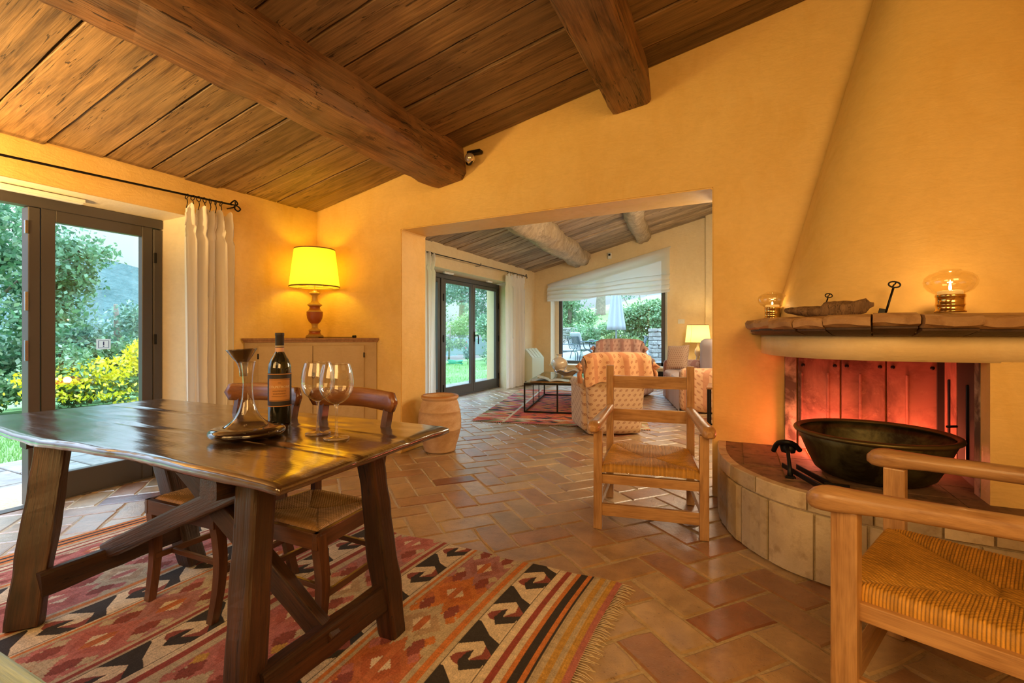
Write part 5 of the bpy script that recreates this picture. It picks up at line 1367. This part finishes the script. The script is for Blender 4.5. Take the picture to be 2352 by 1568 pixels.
bo = thing('ceramic_bowl', 'wide wavy-rimmed cream bowl with dark rim on the coffee table', 'bowl', onct(-.04, .10))
bmsh = lathe_mesh([(p[0], p[1]) for p in catmull([(0, .0, 0), (.10, 0, 0), (.10, .015, 0), (.14, .045, 0), (.20, .085, 0), (.225, .10, 0), (.215, .102, 0), (.17, .075, 0), (.10, .035, 0), (0, .03, 0)], 3)], 64)
def wavy(m):
    for v in m.vertices:
        r = math.hypot(v.co.x, v.co.y)
        if r > .15: v.co.z += .016*math.sin(6*math.atan2(v.co.y, v.co.x))*(r-.15)/.07
    return m
link('bowl', wavy(bmsh), M['ceramic'], bo); link('rim', wavy(lathe_mesh([(.228, .098), (.226, .104), (.214, .104)], 64)), M['ceramic_rim'], bo)
link('knob', lathe_mesh([(0, .03), (.05, .035), (.03, .07), (.035, .10), (.02, .115), (0, .118)], 24), M['ceramic'], bo, (-.05, .03, 0))
bk = thing('open_book', 'large open picture book lying on the coffee table', 'book', onct(-.22, -.74), R_(20))
def page(sgn, lift):
    return grid(10, 4, lambda u, v: (sgn*.30*u, (v-.5)*.36, .006+lift*math.sin(PI*min(1, u*1.3+.05))*.9))
link('cover', box((0, 0, .0035), (.60, .37, .006), .001), plain('book_cover_board', (.5, .28, .10), .6), bk)
pg = NT('printed_page'); c = pg.coord(); n_ = pg.noise(c, 9, 5, .6)
M['page'] = pg.fin(pg.ramp(n_, [(.3, (.10, .16, .18)), (.5, (.42, .50, .52)), (.62, (.70, .66, .55)), (.8, (.25, .20, .12))]), .3)
link('page_block', grid(10, 4, lambda u, v: (-.29*u, (v-.5)*.35, .010+.022*math.sin(PI*min(1, u*1.2)))), M['page'], bk)
link('page_block', grid(10, 4, lambda u, v: (.29*u, (v-.5)*.35, .010+.014*math.sin(PI*min(1, u*1.2)))), M['page'], bk)
link('turning_page', grid(10, 4, lambda u, v: (-.02-.18*u, (v-.5)*.34, .03+.05*u)), M['page'], bk)
di = thing('small_dish', 'small square glass dish at the right edge of the coffee table', 'dish', onct(.30, -.62))
link('dish', box((0, 0, .012), (.12, .12, .022), .005), M['ceramic'], di)
link('well', box((0, 0, .024), (.08, .08, .004), .001), M['ceramic_rim'], di)
# far rug
nx, ny = 260, 340; U = np.linspace(0, 1, nx); Vv = np.linspace(0, 1, ny); u, v = np.meshgrid(U, Vv)
pal = np.array([(.45, .06, .05), (.60, .16, .04), (.55, .20, .16), (.04, .03, .03), (.55, .50, .36), (.22, .25, .10), (.50, .10, .14), (.62, .25, .07)])
def kil(a, b):
    zz = (a*26+3*np.abs(((b*22) % 2)-1)); row = np.floor(b*30); k = np.abs(np.sin(np.floor(zz*.9)*12.9+row*4.7)*43758.5) % 1
    return (k*8).astype(int) % 8
idx = kil(u, v); cc = pal[idx]
cen = (np.abs(u-.5) < .30) & (np.abs(v-.5) < .40)
cc[cen] = pal[np.where(kil(u*1.3, v*1.4) % 3 == 0, 1, np.where(kil(u*1.7, v) % 4 == 0, 3, 0))][cen]
bl_ = (np.abs(np.abs(u-.5)-.31) < .008) | (np.abs(np.abs(v-.5)-.41) < .006); cc[bl_] = (.6, .52, .4)
cc = cc*(1+.12*rng.standard_normal((ny, nx, 1))).clip(.6, 1.4)
Pz = np.stack([(u-.5)*2.35+.25*(0.5-v), (v-.5)*3.7, .008+.003*np.sin(u*17)*np.sin(v*13)], -1)
r2 = thing('kilim_rug', 'orange and red patterned kilim rug under the coffee table', 'rug', (-2.55, 7.55, 0), R_(10))
link('woven_field', npgrid(Pz, cc, True), M['kilim'], r2)
fr2 = link('fringe', tubes([[(-1.17+.125+2.35*i/79, -1.848, .008), (-1.17+.125+2.35*i/79+random.uniform(-.015, .015), -1.90, .004)] for i in range(80)], .003, 4), M['fringe'], r2); fr2['kind'] = 'stuff'
st_ = thing('side_table', 'small black iron side table half hidden behind the doorway edge', 'table', (-.055, 6.25, 0))
link('frame', boxes([((x, y, .27), (.025, .025, .54)) for x in (-.24, .24) for y in (-.24, .24)]+[((0, y, .04), (.5, .02, .02)) for y in (-.24, .24)]), M['iron'], st_)
link('top', box((0, 0, .55), (.52, .52, .025), .003), M['edgewood'], st_)
ft = thing('console_table', 'dark wooden console under the far lamp', 'table', (-.66, 10.30, 0))
link('top', box((0, 0, .61), (.5, .38, .03), .004), M['chairwood'], ft)
for x in (-.21, .21):
    for y in (-.15, .15): link('leg', box((x, y, .3), (.04, .04, .6), .003), M['chairwood'], ft)
fl = thing('table_lamp', 'lit lamp with pale yellow shade behind the sofa in the far room', 'lamp', (-.70, 10.28, .625))
link('base', lathe_mesh([(0, 0), (.08, 0), (.085, .02), (.04, .05), (.03, .10), (.065, .17), (.06, .24), (.025, .29), (.02, .37), (.03, .38), (.012, .39), (0, .39)], 28), M['ceramic'], fl)
link('lamp_shade', lathe_mesh([(.245, .385), (.205, .745)], 44), M['shade_far'], fl)
link('shade_trim', lathe_mesh([(.2455, .38), (.247, .38), (.2465, .39), (.2445, .39)], 44), M['edgewood'], fl)
link('shade_trim', lathe_mesh([(.2055, .738), (.207, .738), (.206, .747), (.2045, .747)], 44), M['edgewood'], fl)
link('seam', tubes([[(-.12*1.01, -.2125*1.01, .388), (-.10*1.01, -.178*1.01, .742)]], .002, 5), M['edgewood'], fl)
light('far_lamp_light', 'POINT', (-.70, 10.28, .625+.55), 16, (1, .68, .25), .07)
vt = thing('wall_vent', 'small dark wall vent low on the far wall right of the window', 'vent', (-1.46, YF-.003, .27))
link('case', box((0, -.03, 0), (.20, .06, .16), .005), M['iron'], vt)
# ------------------------------------------------------------------ outside
def hgt(x, y):
    """garden ground height: level near the house, rising bank behind the far window"""
    z = -.06
    if x > -14 and y > 15: z += max(0, min(1, (y-17.5)/3))*0
    return z
struct(link('terrace', joinvf([ext_poly([(-6.25, -4), (-4.75, -4), (-4.75, 11.28), (-6.25, 11.28)], 'z', -.2, -.045)]), M['mortar']))
ter = [o for o in COL.objects if o.name == 'terrace'][0]
random.seed(5)
y = -.6; r = 0
while y < 11.2:
    hy_ = random.uniform(.36, .44); x = -4.86
    while x > -6.15:
        w = random.uniform(.38, .62); x2 = max(x-w, -6.23)
        if abs(x-x2) > .12: link('paving_stone', box(((x+x2)/2, y+hy_/2, -.035), (abs(x-x2)-.018, hy_-.018, .03), .006), M['paving'], ter)
        x = x2
    y += hy_
def ground(name, fn, x0, x1, y0, y1, nx, ny, mat):
    o = link(name, grid(nx, ny, lambda u, v: (x0+(x1-x0)*u, y0+(y1-y0)*v, fn(x0+(x1-x0)*u, y0+(y1-y0)*v))), mat); return struct(o)
def lawn_z(x, y):
    z = -.055+.02*nz((x*.5, y*.5, 0))
    if x < -10: z -= (-10-x)*.10
    return z
ground('lawn', lawn_z, -60, -6.2, -30, 60, 60, 60, M['lawn'])
def bank(x, y):
    return 1.08+(y-19.4)*(.118+.006*(x+6)*.3)+.10*nz((x*.3, y*.3, 2))
ground('gravel_terrace', lambda x, y: .18+.93*max(0, min(1, (y-15.3)/4.2))+.004*nz((x*5, y*5, 0)), -6.25, 8, 11.28, 19.8, 30, 30, M['gravel'])
ground('grass_bank', bank, -12, 16, 19.6, 75, 60, 70, M['slope'])
# hills on the horizon
def hill(name, pts, y0, depth, mat, sc=1):
    pass
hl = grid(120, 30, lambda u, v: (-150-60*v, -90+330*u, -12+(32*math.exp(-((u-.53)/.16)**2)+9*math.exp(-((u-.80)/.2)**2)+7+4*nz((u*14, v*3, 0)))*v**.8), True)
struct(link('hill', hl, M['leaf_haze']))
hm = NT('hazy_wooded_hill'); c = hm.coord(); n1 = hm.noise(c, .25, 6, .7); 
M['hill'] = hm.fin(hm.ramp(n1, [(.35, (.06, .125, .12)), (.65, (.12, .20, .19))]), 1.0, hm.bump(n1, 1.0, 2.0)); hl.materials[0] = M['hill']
def leaves(blobs, size, seed=0, flat=.6):
    """quads scattered in the outer shell of ellipsoid blobs: (centre, radii, count)"""
    r = np.random.default_rng(seed); Vs = []
    for c, rad, n in blobs:
        d = r.normal(size=(n, 3)); d /= np.linalg.norm(d, axis=1)[:, None]
        k = r.uniform(flat, 1.04, (n, 1))*(1+.12*r.standard_normal((n, 1)))
        P = np.array(c)+d*k*np.array(rad)
        a = r.normal(size=(n, 3)); a /= np.linalg.norm(a, axis=1)[:, None]
        nn = d*.6+r.normal(size=(n, 3))*.6; b = np.cross(a, nn); b /= np.linalg.norm(b, axis=1)[:, None]
        s_ = size*r.uniform(.6, 1.35, (n, 1)); a *= s_; b *= s_*.55
        Vs.append(np.stack([P-a, P+b, P+a*1.0, P-b], 1).reshape(-1, 3))
    Vx = np.concatenate(Vs); n4 = len(Vx)//4
    m = bpy.data.meshes.new('leaves'); m.vertices.add(len(Vx)); m.vertices.foreach_set('co', Vx.reshape(-1).astype(np.float32))
    m.loops.add(n4*4); m.loops.foreach_set('vertex_index', np.arange(n4*4, dtype=np.int32))
    m.polygons.add(n4); m.polygons.foreach_set('loop_start', np.arange(0, n4*4, 4, dtype=np.int32)); m.polygons.foreach_set('loop_total', np.full(n4, 4, dtype=np.int32))
    m.update(); m.validate(); return m
def plant(name, label, cat, loc, blobs, size, mat, seed=0, trunk=None, flowers=None, group=None, branches=None, flat=.6):
    t = thing(name, label, cat, loc, group=group)
    o = link('foliage', leaves(blobs, size, seed, flat), mat, t); o['kind'] = 'stuff'
    if trunk:
        for tr in trunk: link('trunk', tubes([tr], .1, 9), M['bark'], t)
    if flowers:
        bl, sz, fm = flowers; f = link('flowers', leaves(bl, sz, seed+9, .85), fm, t); f['kind'] = 'stuff'
    return t
def blobset(n, c, spread, rad, cnt, seed):
    r = random.Random(seed); out = []
    for _ in range(n):
        out.append(((c[0]+r.uniform(-1, 1)*spread[0], c[1]+r.uniform(-1, 1)*spread[1], c[2]+r.uniform(-1, 1)*spread[2]), tuple(q*r.uniform(.6, 1.2) for q in rad), cnt))
    return out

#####

### PROBLEM TO SOLVE
Give back exactly the lines running from the line that contains "hl = grid(120, 30, lambda" through the line that contains "hm = NT('hazy_wooded_hill');", and nothing outside them.

### WORKED SOLUTION
hl = grid(120, 30, lambda u, v: (-150-60*v, -90+330*u, -12+(32*math.exp(-((u-.53)/.16)**2)+9*math.exp(-((u-.80)/.2)**2)+7+4*nz((u*14, v*3, 0)))*v**.8), True)
struct(link('hill', hl, M['leaf_haze']))
hm = NT('hazy_wooded_hill'); c = hm.coord(); n1 = hm.noise(c, .25, 6, .7); 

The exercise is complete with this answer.